Freelance Pro American Shooting in Canada Needs Visa?

Discussion in 'Business of Photography' started by r_scott_steube, Dec 10, 2007.

  1. I am considering shooting the Vancouver 2010 Winter Olympic Games. As an
    American, spending 4-6 weeks in Canada with the sole intent of freelance
    photography, am I going to need a Canadian Work Visa or other bureaucratic
    concerns? Any first person insight or links to online info would be so
    helpful. Many Thanks!
  2. Yes- suggest you go there for a business meeting or vacation instead. Canada prefers to
    employ their own citizens.
  3. Spearhead

    Spearhead Moderator

    Canada prefers to employ their own citizens.
    That's not what the Canadians say:
    "Canada is one of the few countries in the Western World that is actively looking for immigrants"
    There's a useful page here. You will find it far more informative than random remarks about what Canada wants and doesn't want.
  4. I'm Canadian and have worked in the US as an I.T. consultant. I know that's the opposite of your question but NAFTA applies both ways as I understand... It's easier to get across if you're going for meetings or pleasure, meetings with someone from your home country is best. As soon as you say you're working it means $$ leaving the country, and there's where the questions begin and where a work visa may be required. If you have a business card of a completely unrelated job title that shows you're employed in your own country, that helps too, gives the impression that you're not coming to Canada to find a job...
  5. Try this web site for the Canadian Government. There is some information regarding visas and work permits and links to forms. Although the US is not on the list of countries that require a visa, I think you will be needing a work permit.
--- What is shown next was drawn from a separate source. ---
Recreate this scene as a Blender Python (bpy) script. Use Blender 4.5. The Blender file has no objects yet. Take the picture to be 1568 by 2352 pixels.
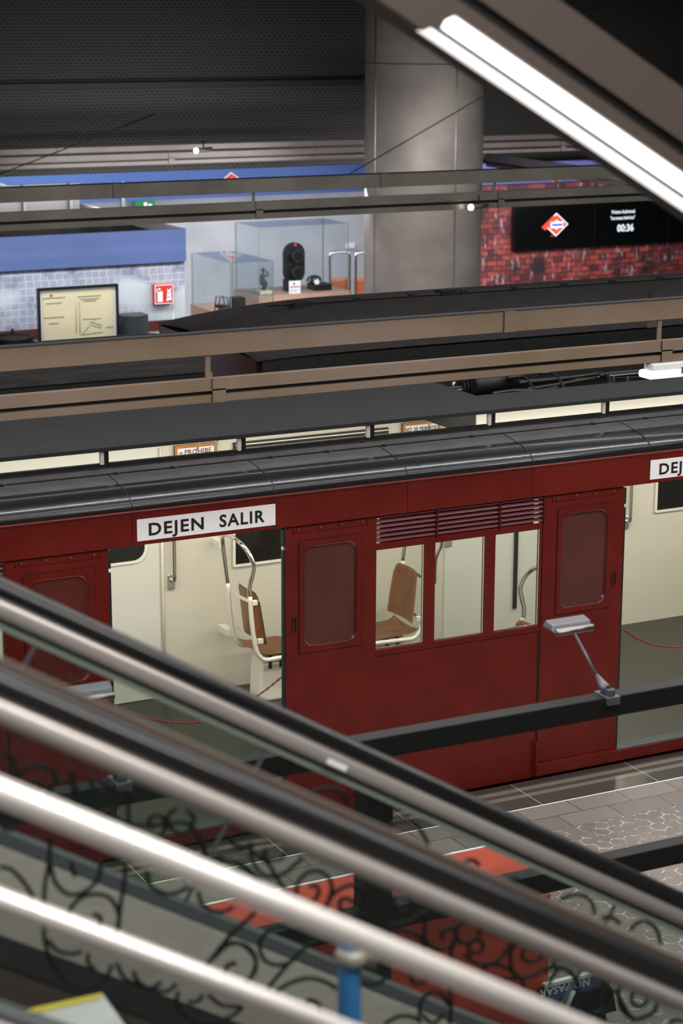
import bpy, bmesh, math, random
from mathutils import Vector, Matrix
random.seed(7)
V = Vector
scn = bpy.context.scene
COL = scn.collection
W, H = 1568, 2352
# ------------------------------------------------------------------ camera
CAM = V((0, -11.2, 5.15))
FPX = 4700.96
PITCH, ROLL, YAW = 0.24178302, 0.00340338, 0.47394617
fw = V((math.sin(YAW)*math.cos(PITCH), math.cos(YAW)*math.cos(PITCH), -math.sin(PITCH)))
r0 = V((math.cos(YAW), -math.sin(YAW), 0)); u0 = r0.cross(fw)
RT = r0*math.cos(ROLL)+u0*math.sin(ROLL); UP = -r0*math.sin(ROLL)+u0*math.cos(ROLL)
def ray(x, y): return fw + RT*((x-W/2)/FPX) - UP*((y-H/2)/FPX)
def AY(x, y, Y): r = ray(x, y); return CAM + r*((Y-CAM.y)/r.y)
def AZ(x, y, Z): r = ray(x, y); return CAM + r*((Z-CAM.z)/r.z)
def AT(x, y, t): return CAM + ray(x, y)*t
cd = bpy.data.cameras.new('camera'); cam = bpy.data.objects.new('camera', cd); COL.objects.link(cam)
m3 = Matrix((RT, UP, -fw)).transposed(); cam.matrix_world = Matrix.Translation(CAM) @ m3.to_4x4()
cd.sensor_fit = 'VERTICAL'; cd.sensor_height = 36; cd.lens = FPX*36/H; cd.clip_end = 200
cd.dof.use_dof = True; cd.dof.focus_distance = 13.3; cd.dof.aperture_fstop = 2.8
scn.camera = cam
scn.view_settings.view_transform = 'Standard'; scn.view_settings.look = 'None'
scn.view_settings.exposure = 0.0; scn.view_settings.gamma = 1; scn.view_settings.use_curve_mapping = False
# ------------------------------------------------------------------ world and large lights
wd = bpy.data.worlds.new('world'); scn.world = wd; wd.use_nodes = True
wd.node_tree.nodes['Background'].inputs[0].default_value = (0.9, 0.92, 1, 1)
wd.node_tree.nodes['Background'].inputs[1].default_value = 0.10
def area(name, loc, sx, sy, power, col=(1, .96, .9), rot=(0, 0, 0)):
    l = bpy.data.lights.new(name, 'AREA'); l.shape = 'RECTANGLE'; l.size = sx; l.size_y = sy; l.energy = power; l.color = col
    o = bpy.data.objects.new(name, l); COL.objects.link(o); o.location = loc; o.rotation_euler = rot; return o
area('unseen_hall_light', (6, -5.5, 6.1), 16, .25, 330)  # unseen overhead row, put in to stand for ceiling fluorescents
area('unseen_hall_light', (7, .15, 6.1), 18, .14, 430, (.97, .98, 1))
area('unseen_hall_light', (7, -2.6, 6.1), 16, .3, 170, (1, .97, .93))  # fill added overhead to brighten the train fascia
area('train_side_fill', (7, -1.5, 3.5), 16, .12, 120, (1, .97, .93))  # fill without a fixture, added so the red side darkens downwards
area('unseen_hall_light', (9, 5.5, 6.1), 18, .3, 120)  # likewise stands for unseen ceiling lamps, over the second track
area('unseen_hall_light', (10, 4.6, 6.2), 16, .4, 70, (1, .97, .93), (math.radians(48), 0, 0))  # tilted fill added to brighten the far trays and column
area('camera_side_fill', (-1, -13.4, 6.3), 6, 1.5, 95, (1, .97, .94), (math.radians(55), 0, math.radians(-20)))  # soft fill added behind the camera for surfaces facing it
area('foreground_fill', (2.4, -9.2, 6.2), 5, .4, 260, (1, .97, .94))  # fill added overhead to brighten the escalator foreground
area('platform_light', (11, 9.3, 2.95), 14, .25, 90, (.96, .97, 1))
area('exhibition_fill', (6.5, 15.4, 6.2), 13, .8, 800, (.93, .95, 1), (math.radians(30), 0, 0))  # fill added to brighten the back wall and its blue fascia
area('exhibition_fill', (11, 12.4, 2.9), 7, .5, 190, (.93, .95, 1), (math.radians(50), 0, 0))  # second added fill for the back wall, no fixture modelled
area('column_fill', (11.2, 9.0, 2.9), 2.4, .5, 34, (1, .96, .92), (math.radians(52), 0, 0))  # fill added to brighten the column, its unlit back towards the view
area('booth_fill', (8.5, 8.7, 3.6), 12, .5, 110, (.93, .95, 1), (math.radians(55), 0, 0))  # added fill with hidden back, stretched to reach the column as well
area('brick_light', (16, 12.9, 2.6), 5, .4, 80, (.95, .93, 1), (math.radians(70), 0, 0))
area('train_light', (4.2, 1.25, 2.44), 5.8, .5, 78, (1, .96, .86))
area('train_light', (9.6, 1.3, 2.18), 4.4, .5, 58, (1, .96, .86))
area('train_light', (4.9, .42, 2.1), 4.5, .12, 30, (1, .97, .9), (math.radians(86), 0, 0))
area('train_light', (9.5, .42, 2.1), 4.5, .12, 22, (1, .97, .9), (math.radians(80), 0, 0))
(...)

    All applications are required to be made via the Canadian Embassy or Consulate in the country of origin.

    Best of luck.

    I think, however, that you should simply be a tourist attneding the Olympics. We welcome visitors.

  6. There are almost always some sort of visiting journalist/photographer/pj visa and/or
    permit available. I've worked all over the place and in many different countries for times
    ranging from a few weeks to over a year. Work permits were never required. Then again,
    while I was freelance technically, I was shooting and writing for specific publications and
    the immigration authorities and gov't people that issue press passes for foreign
    correspondents, could easily "check my credentials up".

    I think it will be a heck of a lot harder to get permission to shoot the Olympics than to get
    the permit/visa stuff sorted out. At least if you want good access and the ability to bring
    big lenses, lots of equipment in to the arenas etc.

    As Ian helpfully pointed out, calling the Canadian Embassy in the US and ask about
    visa/permits would be your best bet. I've had tremendous help from consular staff at embassies and consulates all over plenty of times and all I had to do was ask.
  7. You're not going to be shooting the Olympics unless you are there on assignment for a specific publication. They simply won't give you the credentials. (I have worked on both sides of this, as a reporter/photographer and as PR executive who issues credentials for events my organizations sponsor.) If you are there on assignment, then your publication can handle any paperwork that is necessary, if any.